Pressure Grows On Obama To Push Bush Aside

Pressure Grows On Obama To Push Bush Aside

November's unemployment numbers have started a fresh round of fretting both over the future of the economy as well as who -- in the immediate sense -- will steer the country through the crisis.

The political fireworks, such as they are this time of year, were set off yesterday when Rep. Barney Frank and others let it be known that they want Barack Obama to play a more assertive role in solving the mess.

"At a time of great crisis with mortgage foreclosures and autos, he says we only have one president at a time," Frank told consumer advocates Thursday. "I'm afraid that overstates the number of presidents we have. He's got to remedy that situation."

Certainly, the remark was meant more as a criticism of the current White House occupant's effectiveness than it was of Obama's cautious approach towards inserting himself into the fray. A veteran of presidential transition's past, however, says that while the urge to call on Obama to step in immediately is compelling, it is also mistaken -- not in the sense that having two cooks in the kitchen would hurt the economic recovery process, but because this crisis, constitutionally, politically and morally, rests in the hands of George W. Bush.

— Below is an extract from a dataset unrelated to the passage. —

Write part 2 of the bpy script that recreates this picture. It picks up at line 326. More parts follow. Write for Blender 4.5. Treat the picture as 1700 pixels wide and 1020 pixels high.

"This thing about one president at a time is not just a saying," said Mickey Kantor, former Secretary of Commerce under President Bill Clinton. "[Obama] is not president of the United States. He is not. He can do what I think he has done in looking strong and forcefully making statements from time to time -- trying to move forward and create the sense that we have the ability to address these issues. But he can't usurp or fill a vacuum that is existence because the Bush administration has seemingly turned the lights out already. I'm deeply concerned about that, and I'm not saying this in any partisan. But Obama has to be cautious here."

Frank and other Democrats on the Hill would not dispute the notion that Bush and his crew have largely "checked out." The current head-scratching move -- putting aside the actual policy matters -- was a trip made by Treasury Secretary Hank Paulson to China this week.

"The Secretary of the Treasury is in China right now," said Sen. Chris Dodd. "It's time to come home. We've got a serious problem on our hands. And I realize that he's got a meeting over there, but we need him here."

And yet, concerns that Obama should play a more assertive role are as much immediate in their focus as they are long-term. Among progressives there is an emerging fear that the agenda of the incoming president will be scrapped before it has even begun. The dread has only worsened alongside the economy's fall 0- whether it be the automotive industry's impending bankruptcy or unemployment numbers going up by nearly two million in 2008 alone.

Two weeks ago, I asked Kantor whether he thought Obama would have to scrap his presidential blueprint in light of these pitfalls. He responded by saying that the economic crisis, while daunting, would not be insurmountable.

On Friday, he dismissed the notion that things had grown worse since our last conversation, saying he always figured it would be this awful. "It bottoms out, I think, by the first quarter of next year," he said.

And while he continued to preach optimistically about the possibilities of an Obama White House, he did note that fiscal prudence and restraint would impact the early years of the president-elect's economic plans.

"[The crisis] will inhibit some things, like how much money he can put immediately in health care, energy, infrastructure. We are going to have a huge budget deficit. The first thing we are going to need is to have a stimulus package... Clearly that is going to happen," Kantor said. "[Obama] can tackle the budget by bits and pieces in several areas. He is going to be inhibited by his own restraint and understanding that you don't want to bust a whole in a budget that you can't recover from."